### THE INPUT:
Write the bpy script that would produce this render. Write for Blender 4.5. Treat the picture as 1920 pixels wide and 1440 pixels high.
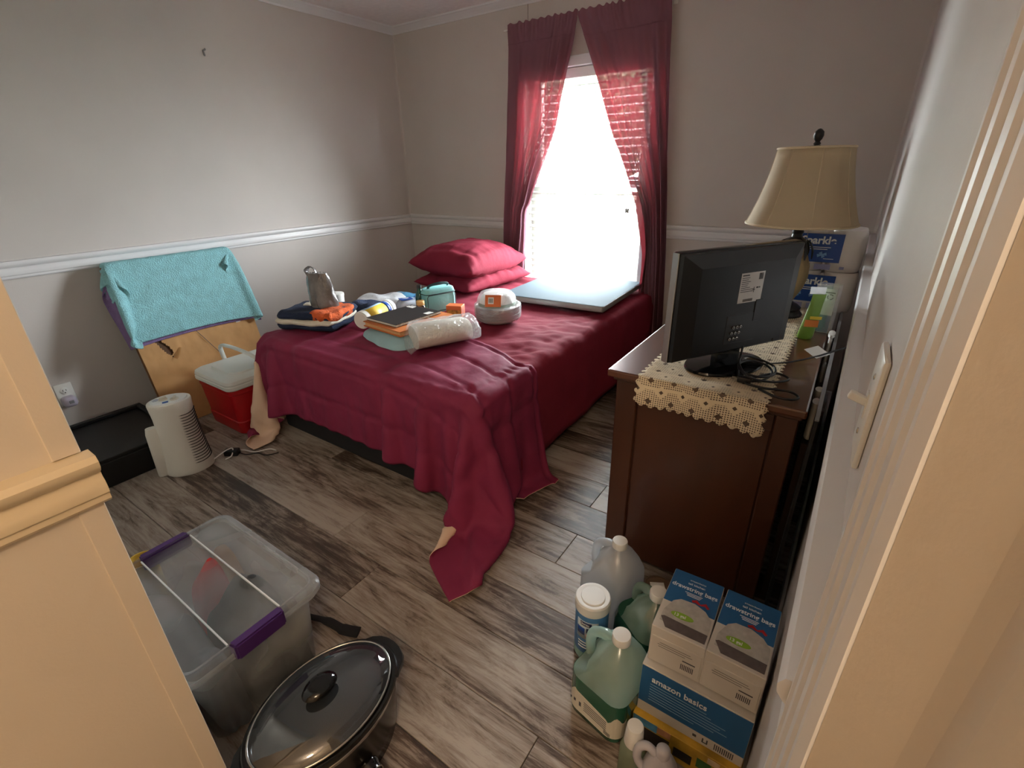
import bpy, bmesh, math, random
import numpy as np
from mathutils import Vector, Matrix, noise
random.seed(7); np.random.seed(7)
PI = math.pi
SC = bpy.context.scene
COL = SC.collection
for o in list(bpy.data.objects): bpy.data.objects.remove(o)

# ------------------------------------------------------------------ camera
cam = bpy.data.cameras.new('camera'); camo = bpy.data.objects.new('camera', cam); COL.objects.link(camo)
yaw, pit, rol = -0.6069, 0.4250, -0.0229
f = Vector((math.sin(yaw)*math.cos(pit), math.cos(yaw)*math.cos(pit), -math.sin(pit)))
r = Vector((math.cos(yaw), -math.sin(yaw), 0)); u = r.cross(f)
rr = r*math.cos(rol) + u*math.sin(rol); uu = -r*math.sin(rol) + u*math.cos(rol)
mw = Matrix((rr, uu, -f)).transposed().to_4x4(); mw.translation = (3.047, -2.980, 1.239)
camo.matrix_world = mw
cam.sensor_fit = 'HORIZONTAL'; cam.sensor_width = 36; cam.lens = 896.8/1920*36; cam.clip_start = 0.01
SC.camera = camo

# ------------------------------------------------------------------ sky, lights, exposure
wd = bpy.data.worlds.new('overcast_sky'); SC.world = wd; wd.use_nodes = True
wn = wd.node_tree; bg = wn.nodes['Background']
bg.inputs[0].default_value = (0.90, 0.97, 1.0, 1); bg.inputs[1].default_value = 74.0
SC.view_settings.view_transform = 'Standard'; SC.view_settings.look = 'None'
SC.view_settings.exposure = 0.15; SC.view_settings.gamma = 1.0; SC.view_settings.use_curve_mapping = False
HALL_W = 31.0
pl_ = bpy.data.lights.new('window_portal', 'AREA'); pl_.shape = 'RECTANGLE'; pl_.size = 0.86; pl_.size_y = 1.42
try: pl_.cycles.is_portal = True
except Exception: pass
po = bpy.data.objects.new('window_portal', pl_); COL.objects.link(po)
po.location = (1.55, 0.14, 1.07); po.rotation_euler = (-PI/2, 0, 0)   # faces into the room

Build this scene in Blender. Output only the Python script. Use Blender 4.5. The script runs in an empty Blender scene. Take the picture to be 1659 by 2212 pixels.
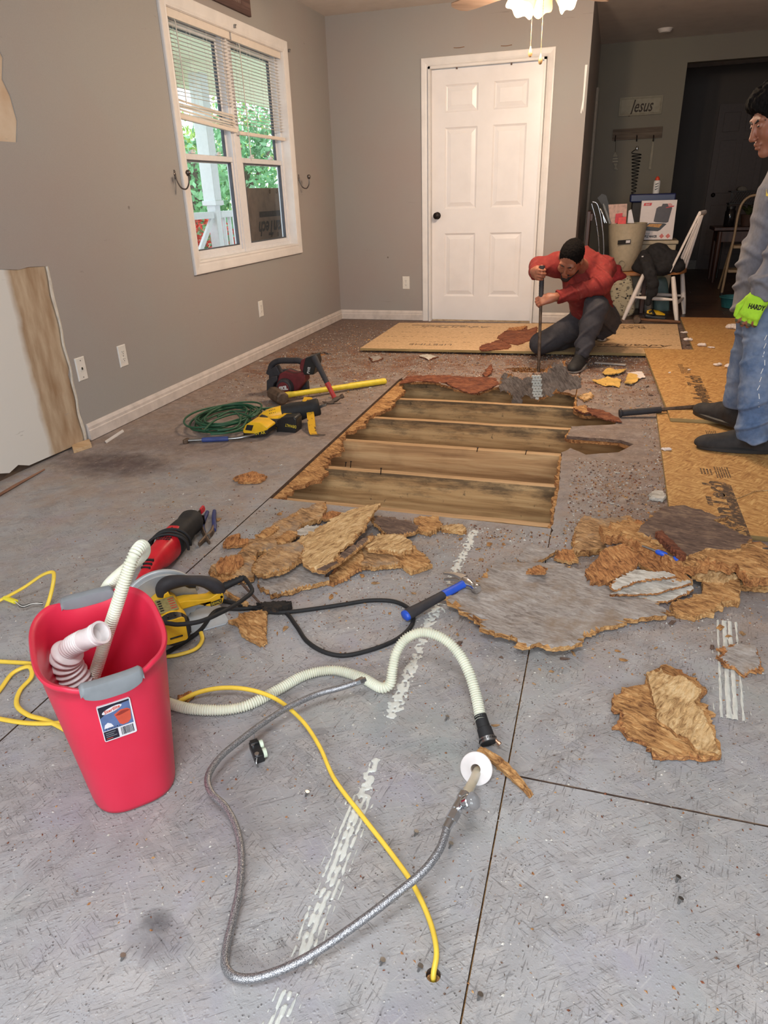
import bpy, bmesh, math, random
import numpy as np
from mathutils import Vector, Matrix, Euler, noise, geometry
# ---------------------------------------------------------------- camera, world, lights, exposure
SC = bpy.context.scene
COL = SC.collection
CAM_H, FOC, IW, IH = 1.13, 1488.955, 1659.0, 2212.0
CR = np.array([[0.95663481, 0.28965699, -0.03080053],
    [0.09453023, -0.40872501, -0.90774881],
    [-0.27552474, 0.86547253, -0.41838191]])      # rows: right, down, forward
cam_d = bpy.data.cameras.new('camera')
cam = bpy.data.objects.new('camera', cam_d)
COL.objects.link(cam)
cam_d.sensor_fit = 'VERTICAL'
cam_d.sensor_height = 24.0
cam_d.lens = FOC / IH * 24.0
cam_d.clip_start = 0.02
cam.matrix_world = Matrix(((CR[0][0], -CR[1][0], -CR[2][0], 0), (CR[0][1], -CR[1][1], -CR[2][1], 0),
       (CR[0][2], -CR[1][2], -CR[2][2], CAM_H), (0, 0, 0, 1)))
SC.camera = cam
SC.view_settings.view_transform = 'Standard'
SC.view_settings.look = 'None'
SC.view_settings.gamma = 1.0
SC.view_settings.use_curve_mapping = False
SC.view_settings.exposure = 0.12
wd = bpy.data.worlds.new('overcast_sky')
SC.world = wd
wd.use_nodes = True
wb_ = wd.node_tree.nodes['Background']
wb_.inputs[0].default_value = (0.80, 0.90, 1.0, 1)
wb_.inputs[1].default_value = 2.3
def area_light(name, loc, target, sx, sy, watts, color):
 d = bpy.data.lights.new(name, 'AREA')
 d.shape = 'RECTANGLE'
 d.size, d.size_y, d.energy, d.color = sx, sy, watts, color
 o = bpy.data.objects.new(name, d)
 COL.objects.link(o)
 o.location = loc
 o.rotation_euler = (Vector(target) - Vector(loc)).to_track_quat('-Z', 'Y').to_euler()
 return o
area_light('daylight_from_window_behind', (0.2, -1.9, 1.5), (-0.3, 3.0, 0.5), 2.6, 1.5, 104, (0.86, 0.94, 1.0))
area_light('added_ceiling_fill', (-0.1, -0.1, 2.48), (-0.1, -0.1, 0), 0.7, 0.7, 36, (0.92, 0.96, 1.0))  # added unseen fill light that evens out the room, not a known fixture
# ---------------------------------------------------------------- survey: a pixel of the photo on a known plane of the room
def _ray(px, py):
 return CR.T @ np.array([(px - IW / 2) / FOC, (py - IH / 2) / FOC, 1.0])
def gz(px, py, z=0.0):
 d = _ray(px, py)
 t = (z - CAM_H) / d[2]
 return Vector((d[0] * t, d[1] * t, z))
def gy(px, py, y):
 d = _ray(px, py)
 t = y / d[1]
 return Vector((d[0] * t, y, CAM_H + d[2] * t))
def gx(px, py, x):
 d = _ray(px, py)
 t = x / d[0]
 return Vector((x, d[1] * t, CAM_H + d[2] * t))
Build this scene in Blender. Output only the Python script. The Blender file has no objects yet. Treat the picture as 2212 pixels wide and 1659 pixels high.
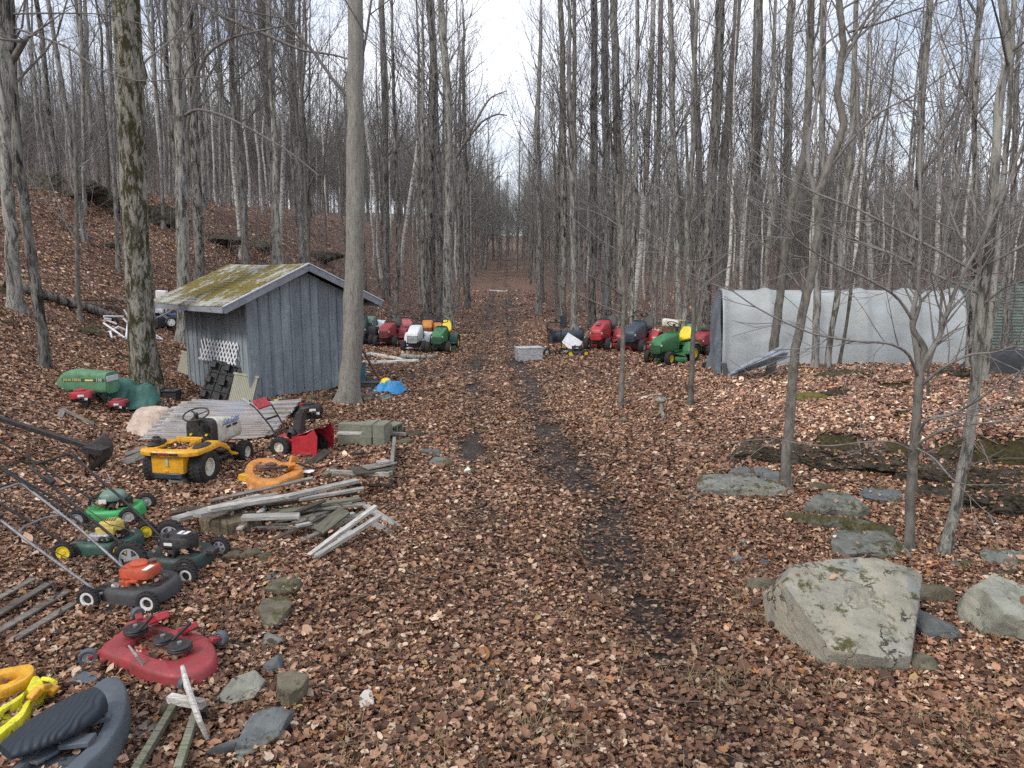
import bpy, math, random
import numpy as np
from mathutils import Matrix, Vector, Euler
from math import radians as R, sin, cos, pi

sc = bpy.context.scene
C = sc.collection
# ------------------------------------------------------------------ camera
CAM_Z, PITCH, FPX = 2.8, R(9.0), 1534.0
cam_d = bpy.data.cameras.new('camera'); cam = bpy.data.objects.new('camera', cam_d); C.objects.link(cam)
cam.location = (0, 0, CAM_Z); cam.rotation_euler = (R(90) - PITCH, 0, 0)
cam_d.sensor_width = 36; cam_d.lens = 36 * FPX / 2212.0; cam_d.clip_start = 0.05; cam_d.clip_end = 2000
sc.camera = cam
# ------------------------------------------------------------------ light
SUN_EL, SUN_AZ = R(42), R(225)
w = bpy.data.worlds.new('World'); sc.world = w; w.use_nodes = True
nt = w.node_tree; nt.nodes.clear()
def wn(t, **k):
    n = nt.nodes.new(t)
    for a, b in k.items(): setattr(n, a, b)
    return n
sky = wn('ShaderNodeTexSky', sky_type='NISHITA'); sky.sun_disc = False
sky.sun_elevation = SUN_EL; sky.sun_rotation = SUN_AZ; sky.air_density = 1.0; sky.dust_density = 2.0
tc = wn('ShaderNodeTexCoord'); mp = wn('ShaderNodeMapping'); mp.inputs['Scale'].default_value = (1.0, 1.0, 2.6)
nz = wn('ShaderNodeTexNoise'); nz.inputs['Scale'].default_value = 2.2; nz.inputs['Detail'].default_value = 7; nz.inputs['Roughness'].default_value = .55
rp = wn('ShaderNodeValToRGB'); rp.color_ramp.elements[0].position = .40; rp.color_ramp.elements[1].position = .60
rp.color_ramp.elements[0].color = (.35, .35, .35, 1); rp.color_ramp.elements[1].color = (1, 1, 1, 1)
mx = wn('ShaderNodeMix', data_type='RGBA'); mx.inputs[7].default_value = (8.9, 9.2, 10.0, 1)
bg = wn('ShaderNodeBackground'); bg.inputs['Strength'].default_value = .115
wo = wn('ShaderNodeOutputWorld')
nt.links.new(tc.outputs['Generated'], mp.inputs[0]); nt.links.new(mp.outputs[0], nz.inputs['Vector'])
nt.links.new(nz.outputs[0], rp.inputs[0]); nt.links.new(rp.outputs[0], mx.inputs[0])
nt.links.new(sky.outputs[0], mx.inputs[6]); nt.links.new(mx.outputs[2], bg.inputs[0]); nt.links.new(bg.outputs[0], wo.inputs[0])
sun_d = bpy.data.lights.new('sun', 'SUN'); sun_d.energy = 1.5; sun_d.angle = R(12); sun_d.color = (1, .96, .9)
sun = bpy.data.objects.new('sun', sun_d); C.objects.link(sun)
sun.rotation_euler = (R(90) - SUN_EL, 0, R(180) - SUN_AZ)
sun.location = (0, 0, 40)
sc.view_settings.view_transform = 'Standard'; sc.view_settings.look = 'None'; sc.view_settings.gamma = 1
sc.view_settings.exposure = 0.5
sc.render.engine = 'CYCLES'
sc.cycles.use_denoising = False
sc.cycles.max_bounces = 5; sc.cycles.diffuse_bounces = 3; sc.cycles.glossy_bounces = 2; sc.cycles.transmission_bounces = 3
sc.cycles.transparent_max_bounces = 6; sc.cycles.volume_bounces = 0
sc.cycles.use_adaptive_sampling = True; sc.cycles.adaptive_threshold = .02
sc.render.filter_size = 1.2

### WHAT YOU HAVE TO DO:
Restate word for word only the lines from where the entries begin through the one with "po.location = (1.55, 0.14, 1.07);"; omit the pictures.

### CORRECT RESPONSE:
Write the bpy script that would produce this render. Write for Blender 4.5. Treat the picture as 1920 pixels wide and 1440 pixels high.
import bpy, bmesh, math, random
import numpy as np
from mathutils import Vector, Matrix, noise
random.seed(7); np.random.seed(7)
PI = math.pi
SC = bpy.context.scene
COL = SC.collection
for o in list(bpy.data.objects): bpy.data.objects.remove(o)

# ------------------------------------------------------------------ camera
cam = bpy.data.cameras.new('camera'); camo = bpy.data.objects.new('camera', cam); COL.objects.link(camo)
yaw, pit, rol = -0.6069, 0.4250, -0.0229
f = Vector((math.sin(yaw)*math.cos(pit), math.cos(yaw)*math.cos(pit), -math.sin(pit)))
r = Vector((math.cos(yaw), -math.sin(yaw), 0)); u = r.cross(f)
rr = r*math.cos(rol) + u*math.sin(rol); uu = -r*math.sin(rol) + u*math.cos(rol)
mw = Matrix((rr, uu, -f)).transposed().to_4x4(); mw.translation = (3.047, -2.980, 1.239)
camo.matrix_world = mw
cam.sensor_fit = 'HORIZONTAL'; cam.sensor_width = 36; cam.lens = 896.8/1920*36; cam.clip_start = 0.01
SC.camera = camo

# ------------------------------------------------------------------ sky, lights, exposure
wd = bpy.data.worlds.new('overcast_sky'); SC.world = wd; wd.use_nodes = True
wn = wd.node_tree; bg = wn.nodes['Background']
bg.inputs[0].default_value = (0.90, 0.97, 1.0, 1); bg.inputs[1].default_value = 74.0
SC.view_settings.view_transform = 'Standard'; SC.view_settings.look = 'None'
SC.view_settings.exposure = 0.15; SC.view_settings.gamma = 1.0; SC.view_settings.use_curve_mapping = False
HALL_W = 31.0
pl_ = bpy.data.lights.new('window_portal', 'AREA'); pl_.shape = 'RECTANGLE'; pl_.size = 0.86; pl_.size_y = 1.42
try: pl_.cycles.is_portal = True
except Exception: pass
po = bpy.data.objects.new('window_portal', pl_); COL.objects.link(po)
po.location = (1.55, 0.14, 1.07); po.rotation_euler = (-PI/2, 0, 0)   # faces into the room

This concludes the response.